Exercise details:
From the first line of the listing below, retype each line up to and including the one with "return np.where(c <= 0.04045, c"; pictures stay out.

Data lines:
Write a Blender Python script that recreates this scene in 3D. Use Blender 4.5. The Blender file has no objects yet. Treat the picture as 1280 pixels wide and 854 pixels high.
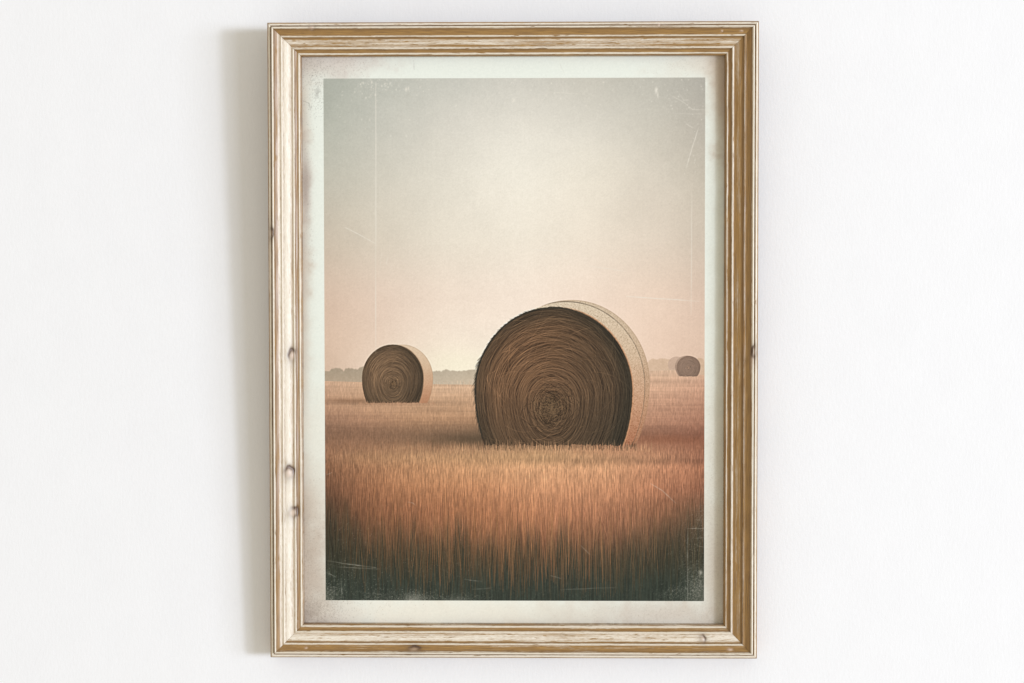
import bpy, math
import numpy as np

# ------------------------------------------------------------------ basics
scene = bpy.context.scene
COL = scene.collection
RNG = np.random.default_rng(7)

W, H = 0.6088, 0.7923            # outer size of the picture frame (m)
TILT = 0.03448                   # the frame hangs tipped forward by 2 degrees
CX, ZB = 0.00184, -0.39515       # foot of the frame on the wall
RAIL = 0.0410                    # width of the moulding seen from the front
D_PAPER = 0.0119                 # height of the paper above the back of the frame


def lin(c):
    c = np.asarray(c, float) / 255.0
    return np.where(c <= 0.04045, c / 12.92, ((c + 0.055) / 1.055) ** 2.4)


def empty(name, label, cat, loc, rot):
    o = bpy.data.objects.new(name, None)
    COL.objects.link(o)
    o.empty_display_size = 0.05
    o.location = loc
    o.rotation_euler = rot
    o['label'] = label
    o['category'] = cat
    return o


def mesh_from_arrays(name, verts, quads, mat, parent=None, smooth=False):
    me = bpy.data.meshes.new(name)
    nv, nf = len(verts), len(quads)
    me.vertices.add(nv)
    me.vertices.foreach_set('co', np.ascontiguousarray(verts, np.float32).ravel())
    me.loops.add(nf * 4)
    me.loops.foreach_set('vertex_index', np.ascontiguousarray(quads, np.int32).ravel())
    me.polygons.add(nf)
    me.polygons.foreach_set('loop_start', np.arange(0, nf * 4, 4, dtype=np.int32))
    me.polygons.foreach_set('use_smooth', np.full(nf, smooth, bool))
    me.update(calc_edges=True)
    me.materials.append(mat)
    o = bpy.data.objects.new(name, me)
    COL.objects.link(o)
    if parent:
        o.parent = parent
    return o


def box(name, lo, hi, mat, parent=None):
    (x0, y0, z0), (x1, y1, z1) = lo, hi
    v = [(x0, y0, z0), (x1, y0, z0), (x1, y1, z0), (x0, y1, z0),
         (x0, y0, z1), (x1, y0, z1), (x1, y1, z1), (x0, y1, z1)]
    f = [(0, 3, 2, 1), (4, 5, 6, 7), (0, 1, 5, 4), (1, 2, 6, 5), (2, 3, 7, 6), (3, 0, 4, 7)]
    return mesh_from_arrays(name, np.array(v), np.array(f), mat, parent)


class Nodes:
    def __init__(self, name):
        self.m = bpy.data.materials.new(name)
        self.m.use_nodes = True
        self.t = self.m.node_tree
        self.p = self.t.nodes['Principled BSDF']

    def new(self, kind, **kw):
        n = self.t.nodes.new(kind)
        for k, v in kw.items():
            setattr(n, k, v)
        return n

    def link(self, a, b):
        self.t.links.new(a, b)

    def math(self, op, a, b=None, clamp=False):
        n = self.new('ShaderNodeMath', operation=op, use_clamp=clamp)
        for i, v in enumerate((a, b)):
            if v is None:
                continue
            if isinstance(v, (int, float)):
                n.inputs[i].default_value = v
            else:
                self.link(v, n.inputs[i])
        return n.outputs[0]

    def mix(self, f, a, b):
        n = self.new('ShaderNodeMix', data_type='RGBA')
        for i, v in ((0, f), (6, a), (7, b)):
            if isinstance(v, (int, float)):
                n.inputs[i].default_value = v
            elif isinstance(v, tuple):
                n.inputs[i].default_value = (*v, 1)
            else:
                self.link(v, n.inputs[i])
        return n.outputs[2]

    def noise(self, vec, scale=1.0, detail=3.0, rough=0.55):
        n = self.new('ShaderNodeTexNoise')
        n.inputs['Scale'].default_value = scale
        n.inputs['Detail'].default_value = detail
        n.inputs['Roughness'].default_value = rough
        self.link(vec, n.inputs['Vector'])
        return n.outputs['Fac']

    def scaled(self, vec, s, off=(0, 0, 0)):
        n = self.new('ShaderNodeMapping')
        n.inputs['Scale'].default_value = s
        n.inputs['Location'].default_value = off
        self.link(vec, n.inputs['Vector'])
        return n.outputs[0]

    def ramp(self, fac, stops, interp='LINEAR'):
        n = self.new('ShaderNodeValToRGB')
        r = n.color_ramp
        r.interpolation = interp
        while len(r.elements) < len(stops):
            r.elements.new(0.5)
        for e, (p, v) in zip(r.elements, stops):
            e.position = p
            e.color = (v, v, v, 1) if isinstance(v, (int, float)) else (*v, 1)
        self.link(fac, n.inputs[0])
        return n.outputs[0]

    def bump(self, h, strength, dist):
        n = self.new('ShaderNodeBump')
        n.inputs['Strength'].default_value = strength
        n.inputs['Distance'].default_value = dist
        self.link(h, n.inputs['Height'])
        self.link(n.outputs[0], self.p.inputs['Normal'])


# ------------------------------------------------------------------ materials
def wall_material():
    n = Nodes('white_painted_wall')
    co = n.new('ShaderNodeTexCoord').outputs['Object']
    weave = n.noise(n.scaled(co, (300, 1, 110)), 1.0, 3, 0.6)
    fine = n.noise(n.scaled(co, (420, 420, 420)), 1.0, 3, 0.6)
    large = n.noise(n.scaled(co, (22, 22, 14)), 1.0, 4, 0.6)
    h = n.math('ADD', n.math('ADD', weave, n.math('MULTIPLY', fine, 0.8)), n.math('MULTIPLY', large, 1.5))
    n.bump(h, 0.20, 0.0010)
    tone = n.math('ADD', n.math('MULTIPLY', weave, 0.5), n.math('MULTIPLY', large, 0.5))
    c = n.mix(n.ramp(tone, [(0.3, 0.0), (0.7, 1.0)]), (0.835, 0.835, 0.838), (0.868, 0.868, 0.870))
    n.link(c, n.p.inputs['Base Color'])
    n.p.inputs['Roughness'].default_value = 0.9
    n.p.inputs['Specular IOR Level'].default_value = 0.2
    return n.m


def wood_material():
    """brown wood under a worn whitewash: UV.x runs along the rail (m), UV.y across the profile (0..1)"""
    n = Nodes('whitewashed_wood')
    uv = n.new('ShaderNodeUVMap', uv_map='UVMap').outputs[0]
    sep = n.new('ShaderNodeSeparateXYZ')
    n.link(uv, sep.inputs[0])
    v = sep.outputs['Y']
    wob = n.noise(n.scaled(uv, (30, 9, 1)), 1.0, 3)
    v2 = n.math('ADD', v, n.math('MULTIPLY', n.math('SUBTRACT', wob, 0.5), 0.022))
    # bands of the moulding where the whitewash is left on (bright) or rubbed off (dark)
    band = n.ramp(v2, [(0.0, 0.02), (0.030, 0.05), (0.044, 0.98), (0.096, 0.95), (0.106, 0.10), (0.128, 0.08), (0.140, 0.98),
                       (0.188, 0.95), (0.212, 0.30), (0.245, 0.03), (0.392, 0.05), (0.408, 0.95), (0.446, 0.92), (0.458, 0.06),
                       (0.492, 0.12), (0.525, 0.60), (0.62, 0.66), (0.728, 0.40), (0.750, 0.97), (0.795, 0.95), (0.812, 0.04), (0.895, 0.06),
                       (0.916, 0.97), (0.952, 0.95), (0.968, 0.18), (1.0, 0.1)])
    streak = n.noise(n.scaled(uv, (8, 40, 1)), 1.0, 6, 0.62)
    patch = n.noise(n.scaled(uv, (9, 5, 1), (3.1, 7.7, 0)), 1.0, 4, 0.6)
    speck = n.noise(n.scaled(uv, (160, 60, 1)), 1.0, 3, 0.6)
    worn = n.new('ShaderNodeAttribute', attribute_name='worn').outputs['Fac']
    flake = n.noise(n.scaled(uv, (55, 24, 1), (2.2, 4.4, 0)), 1.0, 4, 0.6)
    wear = n.math('MULTIPLY', n.math('SUBTRACT', streak, 0.5), 1.5)
    wear = n.math('ADD', wear, n.math('MULTIPLY', n.math('SUBTRACT', patch, 0.5), 1.2))
    wear = n.math('ADD', wear, n.math('MULTIPLY', n.math('SUBTRACT', speck, 0.5), 0.45))
    wear = n.math('SUBTRACT', wear, n.math('MULTIPLY', n.ramp(flake, [(0.58, 0.0), (0.68, 1.0)]), 0.6))
    mask = n.math('ADD', band, n.math('MULTIPLY', wear, worn))
    wash = n.new('ShaderNodeAttribute', attribute_name='wash').outputs['Fac']
    mask = n.math('ADD', mask, wash)
    mask = n.ramp(mask, [(0.24, 0.02), (0.78, 0.98)])
    grain = n.noise(n.scaled(uv, (40, 75, 1), (1.7, 0.3, 0)), 1.0, 5, 0.65)
    hue = n.noise(n.scaled(uv, (12, 8, 1), (5.2, 1.3, 0)), 1.0, 3)
    w1 = n.mix(n.ramp(grain, [(0.36, 0.0), (0.64, 1.0)]), (0.150, 0.070, 0.017), (0.44, 0.240, 0.060))
    wood = n.mix(n.math('MULTIPLY', hue, 0.3), w1, (0.42, 0.26, 0.09))
    groove_dark = n.ramp(v2, [(0.0, 0.5), (0.03, 0.2), (0.105, 0.5), (0.118, 1.0), (0.13, 0.5), (0.200, 0.9), (0.235, 0.7), (0.275, 0.12), (0.40, 0.0), (0.455, 0.9),
                      (0.485, 0.5), (0.53, 0.0), (0.74, 0.25), (0.805, 0.9), (0.835, 0.6), (0.87, 0.1), (0.96, 0.2), (0.985, 0.7)])
    groove_dark = n.math('MULTIPLY', groove_dark, n.ramp(patch, [(0.30, 0.25), (0.62, 0.85)]))
    wood = n.mix(groove_dark, wood, (0.135, 0.066, 0.021))  # darker brown along the grooves, broken up by noise
    paint = n.mix(n.ramp(speck, [(0.35, 0.0), (0.65, 1.0)]), (0.74, 0.65, 0.51), (0.87, 0.81, 0.70))
    c = n.mix(mask, wood, paint)
    dark = n.new('ShaderNodeAttribute', attribute_name='knot').outputs['Fac']
    dark = n.math('MULTIPLY', dark, n.math('ADD', 0.35, n.math('MULTIPLY', speck, 1.5)))
    c = n.mix(n.math('MULTIPLY', dark, 1.0, clamp=True), c, (0.085, 0.042, 0.020))
    chip = n.new('ShaderNodeAttribute', attribute_name='chip').outputs['Fac']
    c = n.mix(n.math('MULTIPLY', chip, 0.85, clamp=True), c, (0.74, 0.58, 0.47))
    n.link(c, n.p.inputs['Base Color'])
    rough = n.math('ADD', n.math('MULTIPLY', mask, 0.10), 0.34)
    n.link(rough, n.p.inputs['Roughness'])
    n.p.inputs['Specular IOR Level'].default_value = 0.5
    n.bump(n.math('ADD', n.math('MULTIPLY', streak, 1.0), n.math('MULTIPLY', grain, 0.5)), 0.22, 0.0005)
    return n.m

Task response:
Write a Blender Python script that recreates this scene in 3D. Use Blender 4.5. The Blender file has no objects yet. Treat the picture as 1280 pixels wide and 854 pixels high.
import bpy, math
import numpy as np

# ------------------------------------------------------------------ basics
scene = bpy.context.scene
COL = scene.collection
RNG = np.random.default_rng(7)

W, H = 0.6088, 0.7923            # outer size of the picture frame (m)
TILT = 0.03448                   # the frame hangs tipped forward by 2 degrees
CX, ZB = 0.00184, -0.39515       # foot of the frame on the wall
RAIL = 0.0410                    # width of the moulding seen from the front
D_PAPER = 0.0119                 # height of the paper above the back of the frame


def lin(c):
    c = np.asarray(c, float) / 255.0
    return np.where(c <= 0.04045, c / 12.92, ((c + 0.055) / 1.055) ** 2.4)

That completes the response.